With Newton’s colour circle, the transition between the one- and two- dimensional colour system is complete. It is helpful to realise that although this step was made by a physicist, it actually has little to do with physics. The spectrum which Newton sees on the other side of his prism is a line which he can only transform into a circle because the colour tones merge into one another gradually. For this reason alone, and by dispensing with purple, the short-wave end (violet) can be joined onto the long-wave end (red). This omission in physics is overcome by our senses: out of the straight line of physics, it is actually the human brain which creates this circle, first drawn by Newton. We understand colours only when we also take into account those who see them.
Date: The famous circular arrangement of spectral colours appeared in 1704 in his central work: Opticks.

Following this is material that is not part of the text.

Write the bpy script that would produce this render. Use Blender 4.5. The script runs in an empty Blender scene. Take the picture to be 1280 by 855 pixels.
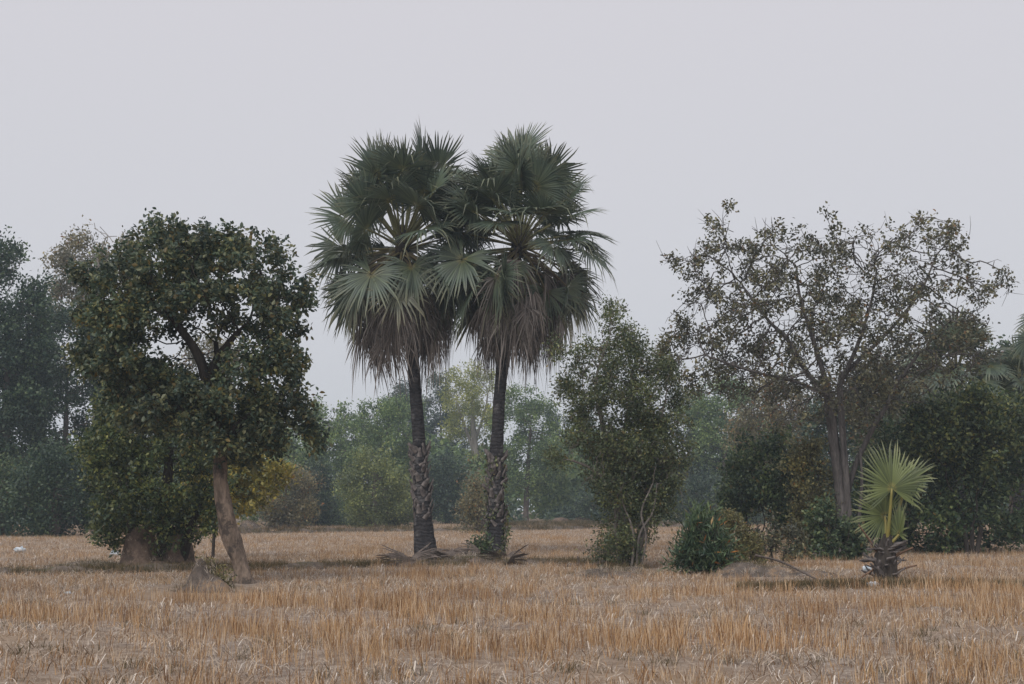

Country of origin: England
Basic colours: Red, orange, yellow, green, cyan blue, ultramarine blue, violet blue
Form: Circle
Application: Physics
Related systems: Grosseteste, Alberti, da Vinci — Aguilonius — Kircher — Waller — Mayer — Harris — Schiffermüller — Sowerby — Goethe — Field — Maxwell — Helmholtz — Wundt
Bibliography: Newton, «Opticks», London 1704 (numerous subsequent editions); K. T. A. Halbertsma, «A History of the Theory of Colour», Amsterdam 1949; R. S. Westfall, «The development of Newton’s theory of color», Isis 53, pp 339-358 (1962); John Gage, «Colour and Culture, Practice and Meaning from Antiquity to Abstraction», Thames and Hudson, 1993, pp. 201-203 (mention and comment).